Items listed in a dataset:
-- START --

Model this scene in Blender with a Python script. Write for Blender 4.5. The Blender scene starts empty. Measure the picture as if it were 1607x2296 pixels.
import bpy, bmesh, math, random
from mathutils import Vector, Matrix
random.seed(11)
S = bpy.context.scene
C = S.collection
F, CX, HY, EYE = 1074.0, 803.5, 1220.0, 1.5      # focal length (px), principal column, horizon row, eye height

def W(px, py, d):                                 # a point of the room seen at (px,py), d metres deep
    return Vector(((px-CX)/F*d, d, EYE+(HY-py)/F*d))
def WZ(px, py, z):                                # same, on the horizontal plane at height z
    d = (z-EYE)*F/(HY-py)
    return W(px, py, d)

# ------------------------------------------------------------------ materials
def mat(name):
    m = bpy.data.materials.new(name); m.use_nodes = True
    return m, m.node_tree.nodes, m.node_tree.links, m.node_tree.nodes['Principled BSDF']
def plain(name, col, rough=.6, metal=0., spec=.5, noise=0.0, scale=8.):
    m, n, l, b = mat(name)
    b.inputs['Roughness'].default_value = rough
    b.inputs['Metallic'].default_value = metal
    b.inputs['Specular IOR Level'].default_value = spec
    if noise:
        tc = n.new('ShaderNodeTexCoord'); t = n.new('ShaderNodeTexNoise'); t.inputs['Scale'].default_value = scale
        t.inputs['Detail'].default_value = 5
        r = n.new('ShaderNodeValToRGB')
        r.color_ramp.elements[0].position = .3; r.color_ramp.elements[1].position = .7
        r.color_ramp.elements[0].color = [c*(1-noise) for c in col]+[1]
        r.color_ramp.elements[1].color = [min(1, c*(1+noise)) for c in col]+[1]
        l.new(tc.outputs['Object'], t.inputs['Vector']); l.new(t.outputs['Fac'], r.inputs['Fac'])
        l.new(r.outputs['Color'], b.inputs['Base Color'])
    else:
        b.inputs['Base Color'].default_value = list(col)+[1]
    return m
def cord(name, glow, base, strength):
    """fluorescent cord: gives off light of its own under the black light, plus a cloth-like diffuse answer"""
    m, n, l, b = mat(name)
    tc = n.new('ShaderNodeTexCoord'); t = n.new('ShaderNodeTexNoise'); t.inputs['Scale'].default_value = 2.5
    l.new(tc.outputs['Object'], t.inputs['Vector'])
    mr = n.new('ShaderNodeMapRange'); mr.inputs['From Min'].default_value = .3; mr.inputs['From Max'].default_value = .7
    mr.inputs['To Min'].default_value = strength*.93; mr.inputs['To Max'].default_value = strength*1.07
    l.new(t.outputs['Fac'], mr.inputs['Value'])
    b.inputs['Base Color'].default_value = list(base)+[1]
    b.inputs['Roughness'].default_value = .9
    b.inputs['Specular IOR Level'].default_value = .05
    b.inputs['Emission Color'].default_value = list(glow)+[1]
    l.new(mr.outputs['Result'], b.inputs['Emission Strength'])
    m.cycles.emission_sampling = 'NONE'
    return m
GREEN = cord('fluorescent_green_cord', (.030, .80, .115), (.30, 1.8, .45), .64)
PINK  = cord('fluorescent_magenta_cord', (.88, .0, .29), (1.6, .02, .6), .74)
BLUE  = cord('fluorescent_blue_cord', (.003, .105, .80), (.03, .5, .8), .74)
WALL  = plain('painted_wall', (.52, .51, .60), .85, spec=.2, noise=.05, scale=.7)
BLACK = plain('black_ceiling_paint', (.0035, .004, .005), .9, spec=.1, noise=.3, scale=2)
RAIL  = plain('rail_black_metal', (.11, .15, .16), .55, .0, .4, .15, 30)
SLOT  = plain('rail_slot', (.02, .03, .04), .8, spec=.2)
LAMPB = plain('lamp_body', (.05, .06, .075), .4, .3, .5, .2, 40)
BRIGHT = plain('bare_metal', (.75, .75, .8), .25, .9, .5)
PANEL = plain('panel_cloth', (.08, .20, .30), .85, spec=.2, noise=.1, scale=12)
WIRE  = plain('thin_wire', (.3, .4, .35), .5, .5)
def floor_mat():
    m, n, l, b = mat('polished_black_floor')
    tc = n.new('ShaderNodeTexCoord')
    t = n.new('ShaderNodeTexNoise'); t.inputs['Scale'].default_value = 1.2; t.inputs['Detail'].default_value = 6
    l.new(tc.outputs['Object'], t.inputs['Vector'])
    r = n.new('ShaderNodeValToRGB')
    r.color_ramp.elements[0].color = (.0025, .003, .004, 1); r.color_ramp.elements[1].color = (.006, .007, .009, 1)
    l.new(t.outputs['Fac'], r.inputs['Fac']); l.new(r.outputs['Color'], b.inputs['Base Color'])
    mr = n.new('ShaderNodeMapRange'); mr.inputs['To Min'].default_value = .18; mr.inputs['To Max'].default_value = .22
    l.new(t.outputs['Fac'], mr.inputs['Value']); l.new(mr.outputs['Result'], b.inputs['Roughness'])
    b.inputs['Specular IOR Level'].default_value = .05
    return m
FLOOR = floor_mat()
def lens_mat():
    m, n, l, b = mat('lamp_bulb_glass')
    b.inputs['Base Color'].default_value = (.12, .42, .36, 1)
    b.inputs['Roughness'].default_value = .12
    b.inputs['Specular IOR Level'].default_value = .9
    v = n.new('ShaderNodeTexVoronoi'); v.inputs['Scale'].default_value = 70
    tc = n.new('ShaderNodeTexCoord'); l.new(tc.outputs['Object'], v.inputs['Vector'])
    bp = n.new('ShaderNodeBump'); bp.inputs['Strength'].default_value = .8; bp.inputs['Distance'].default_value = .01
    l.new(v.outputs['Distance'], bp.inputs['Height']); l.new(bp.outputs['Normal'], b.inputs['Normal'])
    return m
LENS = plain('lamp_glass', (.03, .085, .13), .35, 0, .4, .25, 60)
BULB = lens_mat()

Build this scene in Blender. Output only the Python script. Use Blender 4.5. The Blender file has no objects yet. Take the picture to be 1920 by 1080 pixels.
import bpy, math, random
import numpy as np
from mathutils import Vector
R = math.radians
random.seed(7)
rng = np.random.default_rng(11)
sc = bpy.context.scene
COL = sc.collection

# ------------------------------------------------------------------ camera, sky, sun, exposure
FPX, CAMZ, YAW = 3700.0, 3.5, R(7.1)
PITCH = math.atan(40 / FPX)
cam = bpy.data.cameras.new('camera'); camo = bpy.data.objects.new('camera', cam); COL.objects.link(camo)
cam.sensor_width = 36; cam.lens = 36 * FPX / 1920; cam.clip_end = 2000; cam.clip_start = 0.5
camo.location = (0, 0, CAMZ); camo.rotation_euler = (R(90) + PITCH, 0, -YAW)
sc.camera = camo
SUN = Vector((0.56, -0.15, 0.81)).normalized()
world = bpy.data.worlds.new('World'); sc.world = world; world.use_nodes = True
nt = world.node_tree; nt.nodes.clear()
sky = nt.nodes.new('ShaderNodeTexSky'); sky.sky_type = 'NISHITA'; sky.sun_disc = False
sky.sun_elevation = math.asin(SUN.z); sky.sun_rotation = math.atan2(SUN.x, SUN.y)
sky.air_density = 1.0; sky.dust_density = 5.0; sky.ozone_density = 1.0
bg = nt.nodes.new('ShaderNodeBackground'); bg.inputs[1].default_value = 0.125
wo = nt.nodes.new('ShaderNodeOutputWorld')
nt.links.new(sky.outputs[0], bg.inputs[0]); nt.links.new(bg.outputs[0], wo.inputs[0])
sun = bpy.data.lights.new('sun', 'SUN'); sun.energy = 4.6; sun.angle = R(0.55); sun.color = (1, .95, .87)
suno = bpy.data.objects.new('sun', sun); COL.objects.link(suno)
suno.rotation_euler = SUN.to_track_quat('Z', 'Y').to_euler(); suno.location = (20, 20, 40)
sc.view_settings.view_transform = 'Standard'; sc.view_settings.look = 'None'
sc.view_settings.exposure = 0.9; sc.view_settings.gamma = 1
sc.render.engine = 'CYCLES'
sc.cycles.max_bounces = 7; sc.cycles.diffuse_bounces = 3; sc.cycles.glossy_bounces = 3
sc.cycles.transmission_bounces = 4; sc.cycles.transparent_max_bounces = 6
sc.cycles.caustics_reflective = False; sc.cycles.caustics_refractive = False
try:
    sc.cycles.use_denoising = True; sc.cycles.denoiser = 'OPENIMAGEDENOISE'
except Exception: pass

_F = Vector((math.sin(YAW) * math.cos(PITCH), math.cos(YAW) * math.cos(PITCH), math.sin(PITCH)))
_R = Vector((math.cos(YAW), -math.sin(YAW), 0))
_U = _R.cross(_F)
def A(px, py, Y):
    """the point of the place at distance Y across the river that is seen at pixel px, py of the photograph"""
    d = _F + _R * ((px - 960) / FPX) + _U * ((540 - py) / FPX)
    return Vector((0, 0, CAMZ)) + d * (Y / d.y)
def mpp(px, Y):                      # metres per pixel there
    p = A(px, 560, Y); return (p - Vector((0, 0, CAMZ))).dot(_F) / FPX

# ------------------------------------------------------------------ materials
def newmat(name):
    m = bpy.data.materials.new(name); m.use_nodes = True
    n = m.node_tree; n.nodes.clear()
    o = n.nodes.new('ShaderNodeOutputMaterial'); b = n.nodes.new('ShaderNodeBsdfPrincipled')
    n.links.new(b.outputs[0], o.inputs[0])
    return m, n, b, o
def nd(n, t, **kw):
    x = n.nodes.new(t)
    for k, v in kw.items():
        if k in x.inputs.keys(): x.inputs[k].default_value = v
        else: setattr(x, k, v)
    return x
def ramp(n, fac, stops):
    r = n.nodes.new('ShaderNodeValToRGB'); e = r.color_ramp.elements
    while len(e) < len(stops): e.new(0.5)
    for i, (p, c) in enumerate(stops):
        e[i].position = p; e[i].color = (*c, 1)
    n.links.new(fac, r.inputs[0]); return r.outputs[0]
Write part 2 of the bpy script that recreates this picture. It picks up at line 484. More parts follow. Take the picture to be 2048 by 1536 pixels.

-- END --

Only the lines from the beginning of the material to the line containing "return W(px, py, d)" should be echoed, verbatim and in full.

*Answer for the task*:
Model this scene in Blender with a Python script. Write for Blender 4.5. The Blender scene starts empty. Measure the picture as if it were 1607x2296 pixels.
import bpy, bmesh, math, random
from mathutils import Vector, Matrix
random.seed(11)
S = bpy.context.scene
C = S.collection
F, CX, HY, EYE = 1074.0, 803.5, 1220.0, 1.5      # focal length (px), principal column, horizon row, eye height

def W(px, py, d):                                 # a point of the room seen at (px,py), d metres deep
    return Vector(((px-CX)/F*d, d, EYE+(HY-py)/F*d))
def WZ(px, py, z):                                # same, on the horizontal plane at height z
    d = (z-EYE)*F/(HY-py)
    return W(px, py, d)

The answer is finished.